A Pastoral Life and Living It

Having traveled quite extensively over the past twenty years, I am often reminded that no man can truly be an island; even for someone like me, who prefers a solitary existence similar to that found by Henry David Thoreau on Walden.

As an unknown Buddhist, I liken myself to Thoreau’s comments, “…live deliberately, to front only the essential facts of life, and see if I could not learn what it had to teach, and not, when I came to die, discover that I had not lived.” Unlike Thoreau, I criticize no man for their work. To me, there is no one ‘true’ pastoral way of life.  The Mormons, Christians, Atheists, Muslims or any other cannot possibly command their pastoral life as best for all.  Pastoral life can only be chosen by what has been called solely for them. Thus, contrary to the current political theater, deep personal choices reflected unto the masses rarely work. Whether good or bad, deep personal choices that reflect the greater constitution, can be extremely powerful.
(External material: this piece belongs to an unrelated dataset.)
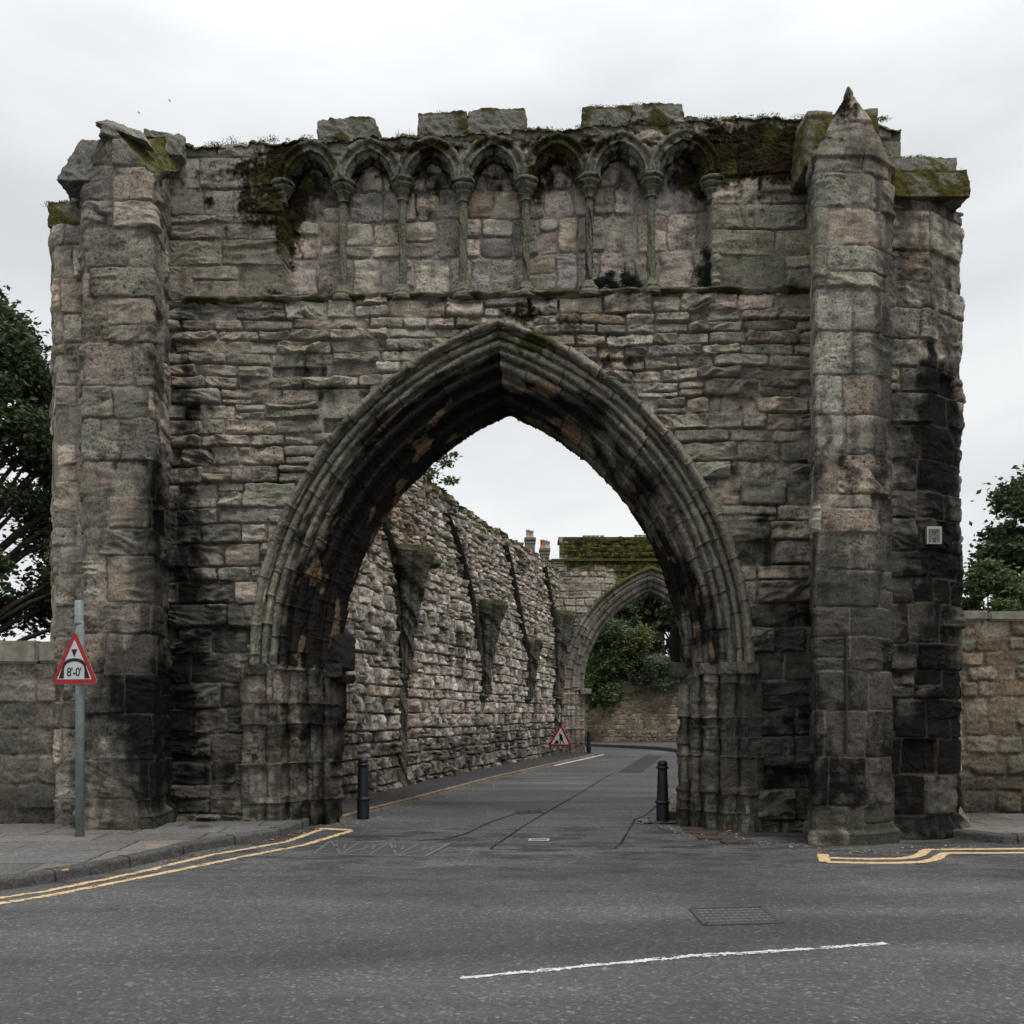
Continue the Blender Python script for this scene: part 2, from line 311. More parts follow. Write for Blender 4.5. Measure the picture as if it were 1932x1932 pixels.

As for me, Buddhism makes life alive. Meditation embraced by the morning sun and the music of the bird’s harmonic hum inspire me. In those moments, I find a warmth that cannot be broached in other forms. Within the harmony of the gentle inner quiet, I find the true nature of God’s adorning love for all things, great and small – even me.  This transformation, from the inner soul toward the nurturing God is personal and can only be experienced via an inner child.

Still, Thoreau saw his time at Walden as nothing more than an experiment. He never seriously took the idea of truly isolating himself but rather used his time at Walden as a way of framing a reflection of the contemporary condition and its relief. As for me, I find myself needing others at times and yet, find myself gravitating to the silent love found within every living moment. For all who really know me, I continually yearn for the ying of yang and the only one true north.

Some claim my current life represents love’s failure. While it is true the relationship breakdown of my true love, and the months afterward, were by far the most painful things ever experienced, it was also the best. Because of her, I have come out the other side with a much greater capacity for love and compassion.

I once told my lover she made me a better person. And even though I cannot walk with her now, she still walks within me. The months of our love; and the subsequent months afterward; were a tremendous period of revelation. And I love her for everything she gave, I always will. Through her, I did become a better person.

The harmonic solitude I found is profound. I tremble in the sunlight, as if God suddenly stumbles upon a fifty year-old man and grants him access to a new unnamed level of love. I stand at His door of life; and in my solitude, I open the door unto another world of love. It is the pastoral world to which I am called. And I live it.